What the task asks – Below are records to repeat exactly. Omit the pictures from the copy.

Records to process –
────────────────────

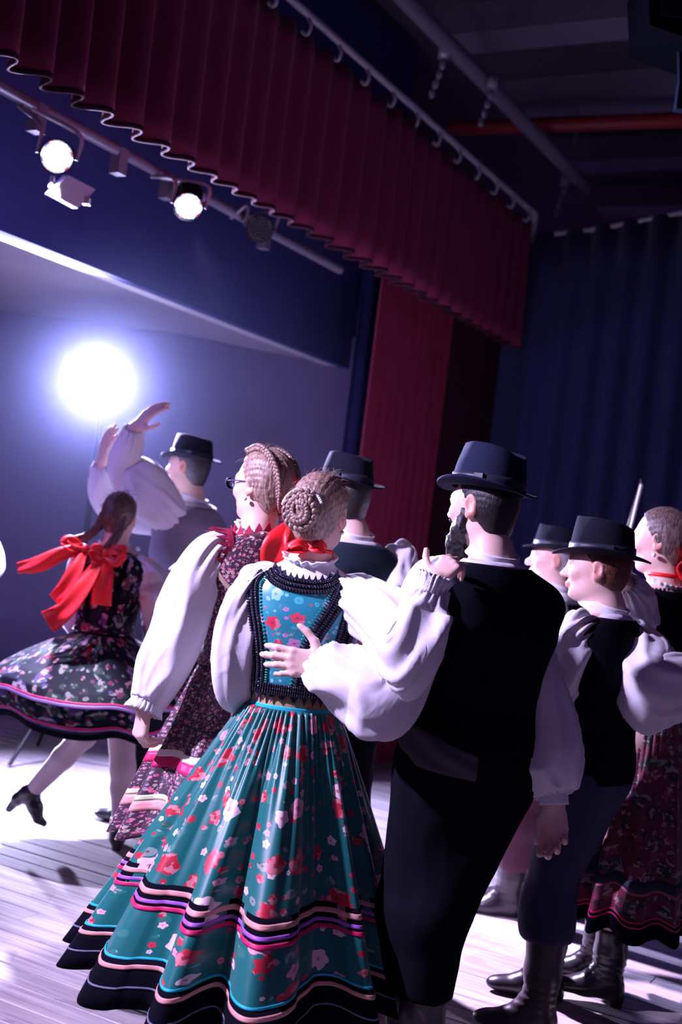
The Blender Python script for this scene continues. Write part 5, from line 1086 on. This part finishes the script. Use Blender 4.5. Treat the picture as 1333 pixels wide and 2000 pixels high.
MB().tube(smooth_path([Hw.neck + UP * .03 + .060 * (math.cos(a) * Hw.r + math.sin(a) * Hw.f * .9) for a in np.linspace(0, 6.1, 24)], 60), .008, 6).build('neck_ribbon', REDR, Hw.root)
mb = MB()
for a in np.linspace(0, 6.2, 40): mb.ball(Hw.neck + UP * -.004 + .088 * (math.cos(a) * Hw.r + math.sin(a) * Hw.f) - UP * .02 * abs(math.cos(a)), .006, None, 6, 4)
tag(mb.build('bead_trim', BEAD, Hw.root), 'black beads round the neckline', kind='stuff')
Hw.sleeve('L', [Hw.sh['L'] * .5 + elH * .5 + [0, -.03, 0], elH + [.02, -.03, -.03], elH * .4 + wrH * .6 + [.02, 0, 0], wrH], [.066, .088, .09, .07, .036], .03, seed=91, fold=.014)
Hw.sleeve('R', [Hw.sh['R'] + [.10, 0, -.12], Hw.sh['R'] + [.12, .05, -.24], Hw.sh['R'] + [.1, .25, -.35]], [.066, .09, .09, .036], .03, seed=93, nr=50, ns=40)
hair_cap(Hw.root, Hw.hc, Hw.HR, Hw.hs, H_MID, .008, .05, nape=-.085, ripple=.0018)
braid('braided_bun', [Hw.hp(.0 + .03 * math.cos(a), -.105 - .004 * a, -.02 + .03 * math.sin(a)) for a in np.linspace(0, 9, 24)], .014, H_MID, Hw.root, 14, 8, .5)
for sd in (-1, 1): MB().ball(Hw.hp(sd * .082, -.002, -.050), .008, None, 8, 6).build('earring', PEARL, Hw.root)
rc = Hw.hp(.01, -.125, -.085)
for pts, wd in (([rc, rc + [.05, -.05, .06], rc + [.10, -.05, .02], rc + [.05, -.05, -.03], rc], [.03, .07, .085, .07, .03]), ([rc, rc + [-.03, -.05, .05], rc + [-.05, -.05, .0], rc + [-.02, -.05, -.04], rc], [.03, .06, .07, .06, .03]), ([rc, rc + [.01, -.05, -.08], rc + [.03, -.05, -.2]], [.04, .09, .1])): ribbon('bow_loop', pts, wd, REDR, Hw.root, (.5, .2, 1), .004)
hemH = np.array([X_(1214, 1785, YH), YH, .30]); wH = Hw.t.o + UP * Hw.t.L * .22
bH = [('navy_ribbon', .745, .785, NAVYR, .003), ('rose_ribbon', .788, .800, cloth('rose braid', (.34, .10, .14), .6), .003), ('magenta_ribbon', .905, .912, PINKR, .004), ('velvet_hem', .915, 1.0, VELV, .003), ('magenta_ribbon', .925, .932, PINKR, .006)]
skirt(Hw.root, wH, hemH, .128, .255, WINE, npl=11, fine=44, amp=.024, bands=bH, seed=15, power=.8, nth=260)
for k in ('L', 'R'): boot(Hw.root, lgH[k][1], lgH[k][1] * .2 + lgH[k][0] * .8, (-1, .1), .052, .98, r_top=.058, mat=LEATH)

# ---------------------------------------------------------------- fiddler hidden behind her, and his bow
YJ = 6.7
J = Person('fiddler in blue trousers mostly hidden at the right edge', X_(1372, 1200, YJ), YJ, 1.74, (-.8, -.6), (-.9, -.4, 0), False, vox=.009)
J.head(); J.trunk(); elJ = J.sh['R'] + [-.22, .0, -.12]; wrJ = at(1212, 1080, 6.45); J.arm('R', elJ, wrJ, dict(fdir=(.2, 0, .1), back=(0, .5, .5), curls=[(.7, .9, .6)] * 4)); J.arm('L', J.sh['L'] + [-.1, -.1, -.25], J.sh['L'] + [-.3, -.15, -.05], dict(fdir=(-1, 0, .3), back=(0, -.5, -.5), curls=[(.7, .8, .6)] * 4))
lgJ = J.legs_down(.06); J.finish(); J.t.loft('shirt_body', SHIRT, J.root, -.05, .985, .012); J.t.loft('vest', WOOL, J.root, .0, .93, .02)
J.collar(SHIRT); J.trousers(lgJ, cloth('blue trousers', (.02, .07, .30), .7), (.12, .10, .10), .6, h=.012)
for k, e, w_ in (('R', elJ, wrJ), ('L', J.sh['L'] + [-.1, -.1, -.25], J.sh['L'] + [-.3, -.15, -.05])): J.sleeve(k, [e, w_], [.07, .075, .036], .02, seed=101, nr=44, ns=36)
for k in ('L', 'R'): boot(J.root, lgJ[k][1], lgJ[k][1] + [0, 0, .1], (-1, -.2), .025, 1.05, shaft=False, name='shoe', h=.009)
hair_cap(J.root, J.hc, J.HR, J.hs, H_DARK, .006, .05, h=.009)
bow = empty('violin_bow', at(1233, 1030, 6.4)); tag(bow, 'pale violin bow rising upright against the navy backdrop', 'violin bow')
p0, p1 = at(1226, 1030, 6.4), at(1254, 938, 6.4); sdw = unit(p1 - p0); q0, q1 = at(1230, 1030, 6.38), at(1249, 962, 6.38)
MB().tube([p0 - sdw * .17, p0, p1], [.006, .006, .005], 8).build('stick', hard('dark bow stick', (.10, .05, .06), .35), bow)
w2 = np.array([.008, 0, 0]); P = np.array([at(1233, 1032, 6.38), at(1254, 946, 6.38)]); mb = MB(); mb.tube([P[0] - sdw * .15, P[0], P[1]], .0085, 6); mb.build('bow_hair', cloth('white bow hair', (.9, .86, .88), .5), bow)
MB().ball(p1, (.008, .008, .012), None, 8, 6).build('tip', M_black, bow)

# ---------------------------------------------------------------- dancer cut by the left edge
YK = 7.0
K = Person('dancer in white shirt cut off by the left edge', X_(-100, 1040, YK), YK, 1.80, (.9, .2), (.9, .2, 0), False, vox=.009)
K.head(); K.trunk(); elK = at(-22, 1085, 6.9); wrK = at(-45, 1150, 6.8); K.arm('R', elK, wrK, dict(fdir=(-1, 0, -.3), back=(0, 0, 1), curls=[(.5, .6, .4)] * 4)); K.arm('L', K.sh['L'] + [.05, .1, -.27], K.sh['L'] + [-.12, .1, -.45], dict(fdir=(-.3, 0, -1), back=(0, 1, 0)))
lgK = K.legs_down(.06); an = lgK['R'][1]; K.finish(); K.t.loft('shirt_body', SHIRT, K.root, -.05, .985, .012); K.t.loft('vest', WOOL, K.root, .0, .93, .02)
K.collar(SHIRT); K.trousers(lgK, TROU, (.11, .09, .08), .6, h=.012)
K.sleeve('R', [elK, wrK], [.075, .085, .055], .03, seed=111, nr=44, ns=36); K.sleeve('L', [K.sh['L'] + [.05, .1, -.27], K.sh['L'] + [-.12, .1, -.45]], [.075, .085, .04], .03, seed=113, nr=44, ns=36)
for k in ('L', 'R'): boot(K.root, lgK[k][1], lgK[k][1] * .3 + lgK[k][0] * .7, (.95, .1), .03, 1.1, h=.009)
hair_cap(K.root, K.hc, K.HR, K.hs, H_DARK, .006, .05, h=.009); hat(K.root, K.hp(0, -.008, .05), K.HR, .088, .106, .12, .05)
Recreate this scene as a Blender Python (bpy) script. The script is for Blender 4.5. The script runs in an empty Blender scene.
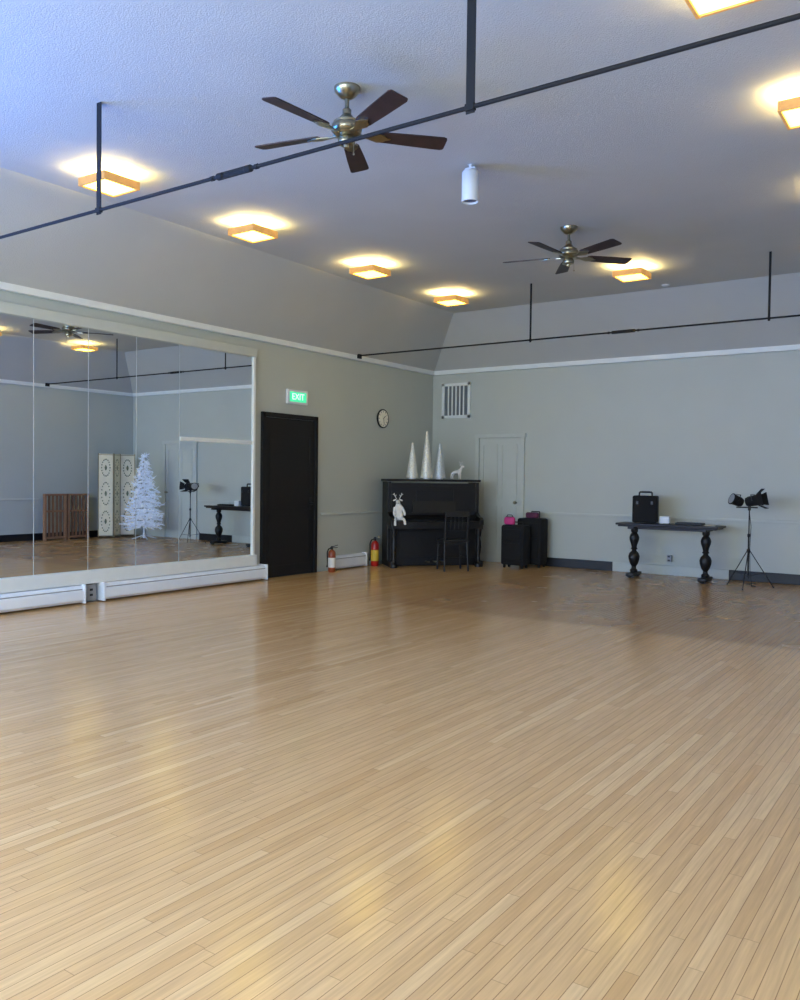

────────────────────

Solution to the exercise –
The Blender Python script for this scene continues. Write part 5, from line 1086 on. This part finishes the script. Use Blender 4.5. Treat the picture as 1333 pixels wide and 2000 pixels high.
MB().tube(smooth_path([Hw.neck + UP * .03 + .060 * (math.cos(a) * Hw.r + math.sin(a) * Hw.f * .9) for a in np.linspace(0, 6.1, 24)], 60), .008, 6).build('neck_ribbon', REDR, Hw.root)
mb = MB()
for a in np.linspace(0, 6.2, 40): mb.ball(Hw.neck + UP * -.004 + .088 * (math.cos(a) * Hw.r + math.sin(a) * Hw.f) - UP * .02 * abs(math.cos(a)), .006, None, 6, 4)
tag(mb.build('bead_trim', BEAD, Hw.root), 'black beads round the neckline', kind='stuff')
Hw.sleeve('L', [Hw.sh['L'] * .5 + elH * .5 + [0, -.03, 0], elH + [.02, -.03, -.03], elH * .4 + wrH * .6 + [.02, 0, 0], wrH], [.066, .088, .09, .07, .036], .03, seed=91, fold=.014)
Hw.sleeve('R', [Hw.sh['R'] + [.10, 0, -.12], Hw.sh['R'] + [.12, .05, -.24], Hw.sh['R'] + [.1, .25, -.35]], [.066, .09, .09, .036], .03, seed=93, nr=50, ns=40)
hair_cap(Hw.root, Hw.hc, Hw.HR, Hw.hs, H_MID, .008, .05, nape=-.085, ripple=.0018)
braid('braided_bun', [Hw.hp(.0 + .03 * math.cos(a), -.105 - .004 * a, -.02 + .03 * math.sin(a)) for a in np.linspace(0, 9, 24)], .014, H_MID, Hw.root, 14, 8, .5)
for sd in (-1, 1): MB().ball(Hw.hp(sd * .082, -.002, -.050), .008, None, 8, 6).build('earring', PEARL, Hw.root)
rc = Hw.hp(.01, -.125, -.085)
for pts, wd in (([rc, rc + [.05, -.05, .06], rc + [.10, -.05, .02], rc + [.05, -.05, -.03], rc], [.03, .07, .085, .07, .03]), ([rc, rc + [-.03, -.05, .05], rc + [-.05, -.05, .0], rc + [-.02, -.05, -.04], rc], [.03, .06, .07, .06, .03]), ([rc, rc + [.01, -.05, -.08], rc + [.03, -.05, -.2]], [.04, .09, .1])): ribbon('bow_loop', pts, wd, REDR, Hw.root, (.5, .2, 1), .004)
hemH = np.array([X_(1214, 1785, YH), YH, .30]); wH = Hw.t.o + UP * Hw.t.L * .22
bH = [('navy_ribbon', .745, .785, NAVYR, .003), ('rose_ribbon', .788, .800, cloth('rose braid', (.34, .10, .14), .6), .003), ('magenta_ribbon', .905, .912, PINKR, .004), ('velvet_hem', .915, 1.0, VELV, .003), ('magenta_ribbon', .925, .932, PINKR, .006)]
skirt(Hw.root, wH, hemH, .128, .255, WINE, npl=11, fine=44, amp=.024, bands=bH, seed=15, power=.8, nth=260)
for k in ('L', 'R'): boot(Hw.root, lgH[k][1], lgH[k][1] * .2 + lgH[k][0] * .8, (-1, .1), .052, .98, r_top=.058, mat=LEATH)

# ---------------------------------------------------------------- fiddler hidden behind her, and his bow
YJ = 6.7
J = Person('fiddler in blue trousers mostly hidden at the right edge', X_(1372, 1200, YJ), YJ, 1.74, (-.8, -.6), (-.9, -.4, 0), False, vox=.009)
J.head(); J.trunk(); elJ = J.sh['R'] + [-.22, .0, -.12]; wrJ = at(1212, 1080, 6.45); J.arm('R', elJ, wrJ, dict(fdir=(.2, 0, .1), back=(0, .5, .5), curls=[(.7, .9, .6)] * 4)); J.arm('L', J.sh['L'] + [-.1, -.1, -.25], J.sh['L'] + [-.3, -.15, -.05], dict(fdir=(-1, 0, .3), back=(0, -.5, -.5), curls=[(.7, .8, .6)] * 4))
lgJ = J.legs_down(.06); J.finish(); J.t.loft('shirt_body', SHIRT, J.root, -.05, .985, .012); J.t.loft('vest', WOOL, J.root, .0, .93, .02)
J.collar(SHIRT); J.trousers(lgJ, cloth('blue trousers', (.02, .07, .30), .7), (.12, .10, .10), .6, h=.012)
for k, e, w_ in (('R', elJ, wrJ), ('L', J.sh['L'] + [-.1, -.1, -.25], J.sh['L'] + [-.3, -.15, -.05])): J.sleeve(k, [e, w_], [.07, .075, .036], .02, seed=101, nr=44, ns=36)
for k in ('L', 'R'): boot(J.root, lgJ[k][1], lgJ[k][1] + [0, 0, .1], (-1, -.2), .025, 1.05, shaft=False, name='shoe', h=.009)
hair_cap(J.root, J.hc, J.HR, J.hs, H_DARK, .006, .05, h=.009)
bow = empty('violin_bow', at(1233, 1030, 6.4)); tag(bow, 'pale violin bow rising upright against the navy backdrop', 'violin bow')
p0, p1 = at(1226, 1030, 6.4), at(1254, 938, 6.4); sdw = unit(p1 - p0); q0, q1 = at(1230, 1030, 6.38), at(1249, 962, 6.38)
MB().tube([p0 - sdw * .17, p0, p1], [.006, .006, .005], 8).build('stick', hard('dark bow stick', (.10, .05, .06), .35), bow)
w2 = np.array([.008, 0, 0]); P = np.array([at(1233, 1032, 6.38), at(1254, 946, 6.38)]); mb = MB(); mb.tube([P[0] - sdw * .15, P[0], P[1]], .0085, 6); mb.build('bow_hair', cloth('white bow hair', (.9, .86, .88), .5), bow)
MB().ball(p1, (.008, .008, .012), None, 8, 6).build('tip', M_black, bow)

# ---------------------------------------------------------------- dancer cut by the left edge
YK = 7.0
K = Person('dancer in white shirt cut off by the left edge', X_(-100, 1040, YK), YK, 1.80, (.9, .2), (.9, .2, 0), False, vox=.009)
K.head(); K.trunk(); elK = at(-22, 1085, 6.9); wrK = at(-45, 1150, 6.8); K.arm('R', elK, wrK, dict(fdir=(-1, 0, -.3), back=(0, 0, 1), curls=[(.5, .6, .4)] * 4)); K.arm('L', K.sh['L'] + [.05, .1, -.27], K.sh['L'] + [-.12, .1, -.45], dict(fdir=(-.3, 0, -1), back=(0, 1, 0)))
lgK = K.legs_down(.06); an = lgK['R'][1]; K.finish(); K.t.loft('shirt_body', SHIRT, K.root, -.05, .985, .012); K.t.loft('vest', WOOL, K.root, .0, .93, .02)
K.collar(SHIRT); K.trousers(lgK, TROU, (.11, .09, .08), .6, h=.012)
K.sleeve('R', [elK, wrK], [.075, .085, .055], .03, seed=111, nr=44, ns=36); K.sleeve('L', [K.sh['L'] + [.05, .1, -.27], K.sh['L'] + [-.12, .1, -.45]], [.075, .085, .04], .03, seed=113, nr=44, ns=36)
for k in ('L', 'R'): boot(K.root, lgK[k][1], lgK[k][1] * .3 + lgK[k][0] * .7, (.95, .1), .03, 1.1, h=.009)
hair_cap(K.root, K.hc, K.HR, K.hs, H_DARK, .006, .05, h=.009); hat(K.root, K.hp(0, -.008, .05), K.HR, .088, .106, .12, .05)
Recreate this scene as a Blender Python (bpy) script. The script is for Blender 4.5. The script runs in an empty Blender scene.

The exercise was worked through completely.